Brokers say the complaints force them to contend with a bureaucracy that does not understand the difference between selling a newspaper and a split-level in Mendocino. "I've tried to explain to them why newspapers want to use brokers who come from the publishing industry," Grimes says. A regular real estate broker is not equipped to appraise and negotiate newspaper businesses, he says, but also many transactions, such as the sales of community papers or magazines, do not involve real estate at all.

Grimes says he's been fighting with the DRE for two-and-a-half years because of the Knowles complaints ? one of which, he says, concerned a newspaper with which he has never done business. In a vain attempt to appease the DRE, his firm aligned with a California-licensed business broker. "When we do a deal, we give a little percentage of the commission to the broker, and in return, if there's a [state] issue that comes up, they can handle it," Grimes says. "Well, the real estate department finds that not to be kosher."

In April, the DRE slapped Grimes and his company with a "desist and refrain" (D&R) order demanding that it cease negotiating or soliciting newspaper transaction until it gets a real estate license. The order cites the firm for offering to negotiate in the sale of the Sonoma West Times and News.

In December, the DRE filed a similar D&R against the nation's most active brokerage, Santa Fe, N.M.-based Dirks, Van Essen & Murray. This order cited deals between 2002 and 2004, involving four California papers or groups: The Record in Stockton; the Paradise Post; the Merced Sun Star; and Pacific Sierra Publishing Holdings Inc.

Dirks President Owen Van Essen said the company had tried to comply with the unusual California regulations. "We were working with a California Realtor, and were led to believe by the (DRE) that we were in compliance. They have now asked us to do more," he says. The firm has created a California-based company, and says it will do what it must to operate in the state.

The D&R orders don't undo the transactions, and the DRE cannot order any punishment for the alleged violations, DRE spokesman Tom Pool says. "Operating in California as a licensed broker without a license is a misdemeanor, so there is potential for criminal prosecution," he says. "There's also the potential for the attorney general to step in [and allege] unfair business competition."

Knowles says he has filed complaints with the DRE against "several" brokers, but declined to name any beyond Dirks and Grimes. Pool confirmed the D&R orders against the two companies, but said it would be too difficult under the DRE filing system to identify complaints against other newspaper brokers.

The broker controversy has attracted little industry attention even inside California. To the frustration of some brokers, the California Newspaper Publishers Association (CNPA) has never lobbied for a newspaper broker licensing exemption, as radio station owners did successfully some years ago. CNPA General Counsel Tom Newton says: "We're a member- driven trade association, and none of our members have asked us to involve ourselves in this issue."

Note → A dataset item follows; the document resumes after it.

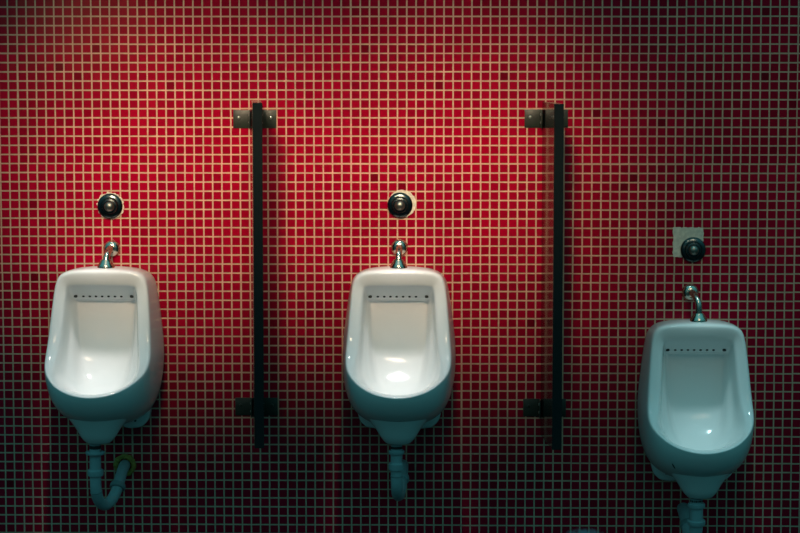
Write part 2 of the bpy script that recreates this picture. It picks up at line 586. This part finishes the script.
# ---------------------------------------------------------------- drain traps
def make_trap(label, loc, pts, nuts, ring, turn=0.0, R0=.0155):
    """pts: centre line in urinal steps; nuts: (index along path 0..1, radius, length)"""
    t = thing('drain_trap', label, 'drain trap', loc, 'drain traps under the urinals', (0, 0, turn))
    path = smooth_path([L(*q) for q in pts], 10)
    bm = bmesh.new()
    add_tube(bm, path, R0, 28)
    new_obj('pipe', bm, M_PVC, t, autosmooth=60)
    for s, r, ln, mat in nuts:
        i = min(int(s * (len(path) - 1)), len(path) - 2)
        c = path[i]
        a = (path[i + 1] - path[max(i - 1, 0)]).normalized()
        bm = bmesh.new()
        add_lathe(bm, [(0, -ln / 2), (r * .9, -ln / 2), (r, -ln * .35), (r, ln * .2), (r * .94, ln / 2), (0, ln / 2)], c, a, 18)
        new_obj('coupling_nut', bm, mat, t, autosmooth=30)
    if ring:
        bm = bmesh.new()
        n, k_ = 36, 12
        R, r = .0245, .0075
        rows = []
        for i in range(n):
            a = 2 * math.pi * i / n
            rr = r * random.uniform(.75, 1.2)
            rows.append([bm.verts.new(L(*ring) + Vector(((R + rr * math.cos(b)) * math.cos(a), -rr * math.sin(b), (R + rr * math.cos(b)) * math.sin(a))))
                         for b in [math.pi * j / (k_ - 1) for j in range(k_)]])
        for i in range(n):
            p_, q_ = rows[i], rows[(i + 1) % n]
            for j in range(k_ - 1):
                bm.faces.new([p_[j], p_[j + 1], q_[j + 1], q_[j]])
            bm.faces.new([p_[k_ - 1], p_[0], q_[0], q_[k_ - 1]])
        new_obj('wall_seal', bm, M_FOAM, t)
    return t


make_trap('grey plastic trap under the left urinal, looping up to a yellow-sealed wall outlet', UL,
          [(-3.4, 168, 72), (-3.4, 180, 72), (-3.4, 197, 72), (-3.2, 215, 71), (-1.4, 227, 64), (2.4, 233, 53), (7.4, 230, 42), (11, 221.5, 33), (13, 212, 24), (14, 205.5, 14), (14.3, 203, 6), (14.3, 202.6, 0)],
          [(.035, .0166, .010, M_RUBBER), (.075, .0265, .009, M_PVC), (.185, .0220, .017, M_PVC), (.285, .0166, .004, M_NUT), (.665, .0220, .015, M_NUT)], (14.3, 202.6, 0), math.radians(-1.5))
make_trap('grey plastic trap hanging straight down under the middle urinal', UM,
          [(-1.7, 168, 72), (-1.7, 180, 72), (-1.6, 197, 72), (-1.4, 211, 70), (-.7, 220, 61), (.5, 222.5, 50), (2, 216, 38), (3, 208, 26), (3.4, 203, 14), (3.4, 202, 0)],
          [(.035, .0166, .010, M_RUBBER), (.085, .0215, .010, M_PVC), (.185, .0215, .020, M_PVC), (.245, .0170, .004, M_NUT), (.75, .0205, .017, M_PVC)], None, R0=.0160)
make_trap('grey pipe trap under the low right urinal, cut off at the bottom edge', UR,
          [(-3, 168.4, 72), (-3, 180, 72), (-3, 192, 72), (-3.4, 205, 69), (-5, 212, 58), (-7, 208, 46), (-8, 200, 33), (-8.4, 195, 18), (-8.4, 193, 0)],
          [(.03, .0180, .009, M_RUBBER), (.085, .0235, .013, M_PVC), (.26, .0245, .014, M_PVC), (.72, .0205, .017, M_NUT)], None, R0=.0178)


# ---------------------------------------------------------------- privacy partitions
def make_screen(label, x, ztop, zbot, zb1, zb2, tilt, xoff):
    t = thing('privacy_screen', label, 'partition', (x, 0, zbot), 'black partitions between urinals')
    D0, D1 = .004, .25
    th_ = .0130
    bm = bmesh.new()
    add_box(bm, (-th_, -D1, 0), (th_, -D0, ztop - zbot), .0012, 2)
    o = new_obj('panel', bm, M_PANEL, t, loc=(xoff, 0, 0), smooth=False)
    o.rotation_euler = (0, 0, tilt)
    for zb in (zb1, zb2):
        for s in (-1, 1):
            bm = bmesh.new()
            h = .0250
            z = zb - zbot - .0015
            xi = s * (th_ + .0008) + xoff
            xo = s * .0595
            a, b = min(xi, xo), max(xi, xo)
            add_box(bm, (a, -.0034, z - h), (b, -.0002, z + h), .0012, 2)
            fl0, fl1 = (xi, xi + s * .003)
            add_box(bm, (min(fl0, fl1), -.038, z - h), (max(fl0, fl1), -.0002, z + h), .001, 2)
            br = new_obj('bracket', bm, M_BRKT, t, autosmooth=30)
            bm = bmesh.new()
            add_lathe(bm, [(0, 0), (.0046, 0), (.0042, .0016), (.0028, .0026), (0, .003)], (s * .044, -.0034, z + .004), (0, -1, 0), 18)
            new_obj('screw', bm, M_SCREW if zb == zb1 else M_BRKT, br)
            for dzz in (-.010, .012):
                bm = bmesh.new()
                add_lathe(bm, [(0, 0), (.0042, 0), (.0036, .0018), (0, .0026)], (xi + s * .003, -.022, z + dzz), (s, 0, 0), 16)
                new_obj('screw', bm, M_SCREW, br)
    return t


make_screen('black partition seen edge-on between the left and middle urinals', -.3990, 1.3825, .4545, 1.3327, .5310, math.radians(5.2), .0035)
make_screen('black partition with its glossy side in view, between middle and right urinals', .4045, 1.3800, .4525, 1.3345, .5300, math.radians(4.8), .0015)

Sales of newspapers have revved up considerably in recent months, and it's unclear how the D&R orders and DRE complaints will affect pending sales. As E&P went to print, Dirks, for instance, was handling the proposed sale of the huge Liberty Group Publishing community chain, which owns at least two dailies and 16 weeklies in California.

Knowles has clearly angered other brokers, but is unrepentant: "I want a fair shot at the business, that's all."